Обстановка там была непривычная. На каждого из нас приходилось по два-три кабинета, со вкусом или безвкусно обставленных на свой лад. Карел Конрад бродил по бесконечным коридорам, озорно свистел и каждый день переселялся в новую комнату. Наконец он осел в закутке в начале коридора и всегда держал нараспашку двери, чтобы видеть входящих. К нему в ту пору ходило немало просителей — писатели, деятели искусства, работники театров и кино. И Карел Конрад, как всегда темпераментно, со свойственным ему жаром и участием, устраивал дела коллег, отводя своими заботливыми руками их беды.
Алькроновская романтика была позади, теперь в свою очередь ожил Слованский дом{233}, когда весь первый этаж заполнили люди из аппарата партии. Радостные и неожиданные встречи продолжались: вернулись из концлагеря Антонин Запотоцкий с Яромиром Доланским{234}, время от времени кто-нибудь объявлялся, сообщая, что жив и здоров.
Приехала и Густа Фучикова, чудом пережившая страшные годы в нацистском концлагере. Она привезла первые листки «Репортажа с петлей на шее» Юлиуса Фучика, при чтении которого перехватывало дыхание.
Вместе со С. К. Нейманом, Марией Пуймановой{235} и Ладиславом Штоллом мы предприняли первые шаги, чтобы как можно скорее выпустить «Творбу». Руководил нами Иржи Тауфер{236}, только что прибывший из Советского Союза.
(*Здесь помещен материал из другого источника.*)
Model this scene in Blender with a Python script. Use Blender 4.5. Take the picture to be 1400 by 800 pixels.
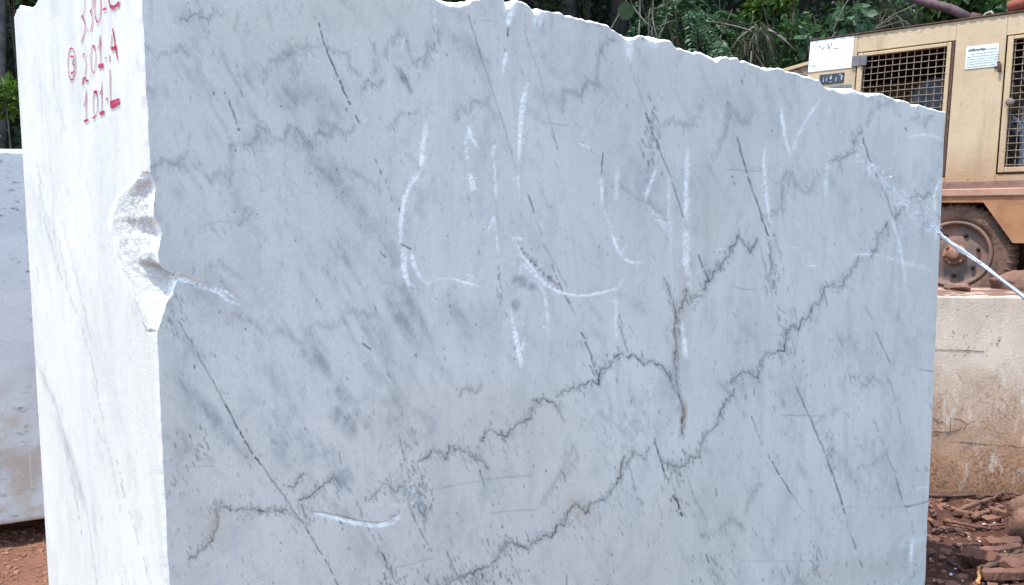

Мы были полны вдохновенной решимости продолжать то, что делали до оккупации, но часто это оказывалось невозможным, как невозможно было стереть из памяти и из жизни все, что отделяло нас от той поры. Мы и сами были не те, что в тридцатые годы, и люди вокруг нас переменились, иным стал и мир. Быть может, кто-то и мог продолжать делать то, что делал прежде, а я не мог. Мешало многое. Причина отчасти крылась во мне самом, отчасти во внешних факторах, но даже привычную мне газетную работу сейчас нельзя было делать по старинке.